Les habitats
Des habitats différents pour des besoins différents
La survie de nombreuses espèces de limicoles migrateurs de la voie de migration Est- Atlantique dépend de la protection et la conservation d’un réseau de sites de zones humides qui sont d’importance critique en tant que zones de reproduction, mues, d’halte migratoire ou d’hivernage.
Dans de nombreuses régions, certains types d’écosystèmes des zones humides ont presque disparus en dehors des zones protégées. C’est particulièrement le cas avec les écosystèmes de prairies inondées naturelles dans certaines parties de l’Ouest de l’Europe. Il semble probable que dans les deux ou trois prochaines décennies, de nombreuses espèces de limicoles seront, à certains moments de l’année, confinées dans des Réserves Naturelles ou autres espaces protégés. Ces espaces constitueront les seuls endroits où ils pourront trouver leur alimentation et des sites de nidification et de repos en l’absence de toutes perturbations. C’est déjà le cas dans certains pays, comme par exemple pour la reproduction de la Barge à queue noire ou le Combattant varié au Royaume-Uni.
Différentes stratégies de migration peuvent être observées parmi les limicoles. Au cours de leurs longues migrations, les individus doivent interrompre leur voyage, souvent à plusieurs endroits, pour renouveler leurs réserves de graisse et de protéines. Trois principales stratégies de migrations ont été décrites : « hopping », « Skipping » et « jumping », où les oiseaux vont se déplacer par bonds plus ou moins longs. (Piersma, 1987).
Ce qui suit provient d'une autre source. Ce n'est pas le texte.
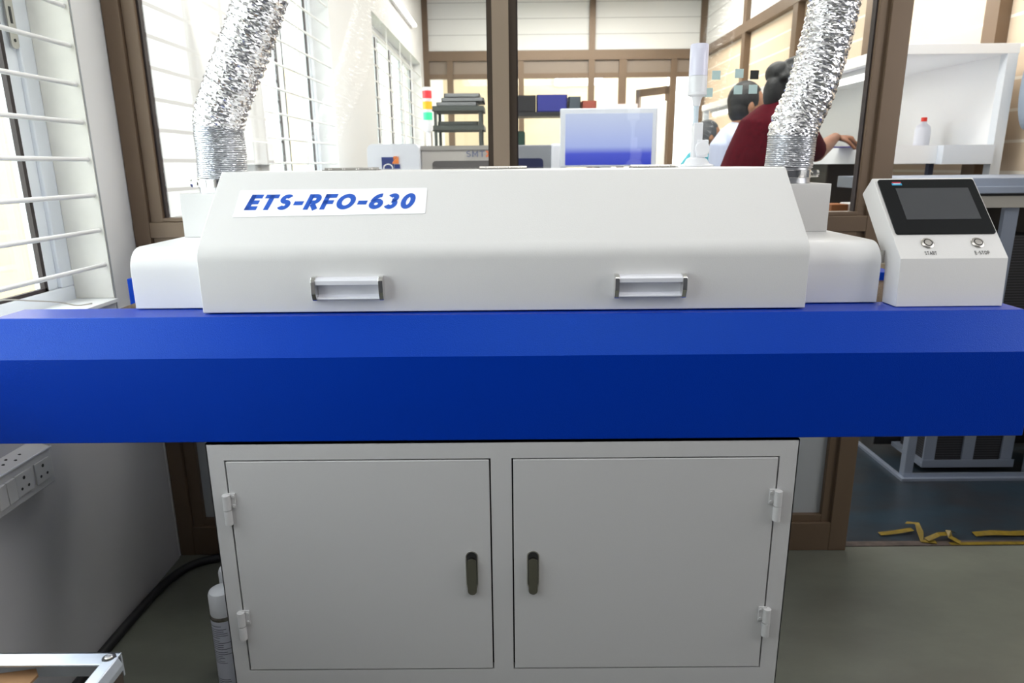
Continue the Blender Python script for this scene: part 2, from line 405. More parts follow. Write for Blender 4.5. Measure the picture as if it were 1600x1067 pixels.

Ainsi la présence de zones de halte migratoire appropriées avec des ressources alimentaires abondantes apparait d’une importance cruciale. Certaines espèces n’utilisent qu’un très petit nombre de sites, probablement en raison de leur alimentation et de leurs habitats hautement spécialisés. Ces sites peuvent être extrêmement importants, car il semble que, dans de nombreux cas, aucune autre zone de rassemblement appropriée ne soit disponible. Ainsi, la perte ou la dégradation d’un de ces sites pourraient avoir de graves conséquences pour la population concernée. L’aire de rassemblement finale pendant la migration printanière peut être d’une importance également décisive, en particulier pour les espèces se reproduisant en Arctique. Lorsque ces oiseaux arrivent sur la toundra, les conditions d’alimentation peuvent être médiocres, ainsi les réserves d’énergie supplémentaires acquises au cours de la halte migratoire précédente s’avère comme déterminantes pour le succès de la reproduction.
Dans certains sites de halte migratoire, le taux de rotation des oiseaux peut être très élevé, et donc le nombre total d’oiseaux utilisant le site au cours d’une saison de migration peut être beaucoup plus important que le nombre présent à un instant t.
La période de mue, en particulier la mue d’aile, est un moment critique dans le cycle annuel des limicoles. Les besoins alimentaires sont élevés en raison de la demande accrue d’énergie pour la régulation thermique et la croissance des plumes. Il existe également un risque accru de prédation en raison de la manœuvrabilité réduite en vol. Il est donc probable que de nombreuses espèces auront un habitat répondant à ses exigences durant la période de mue.
Que les populations migratrices des limicoles puissent ou non se maintenir dépendra de l’efficacité du réseau d’aires protégées constituant une «route verte» à partir de lieux de reproduction jusqu’aux zones d’hivernage via une cascade de zones humides protégées qui peuvent servir de zones de mue et de constitution de réserves pour la migration.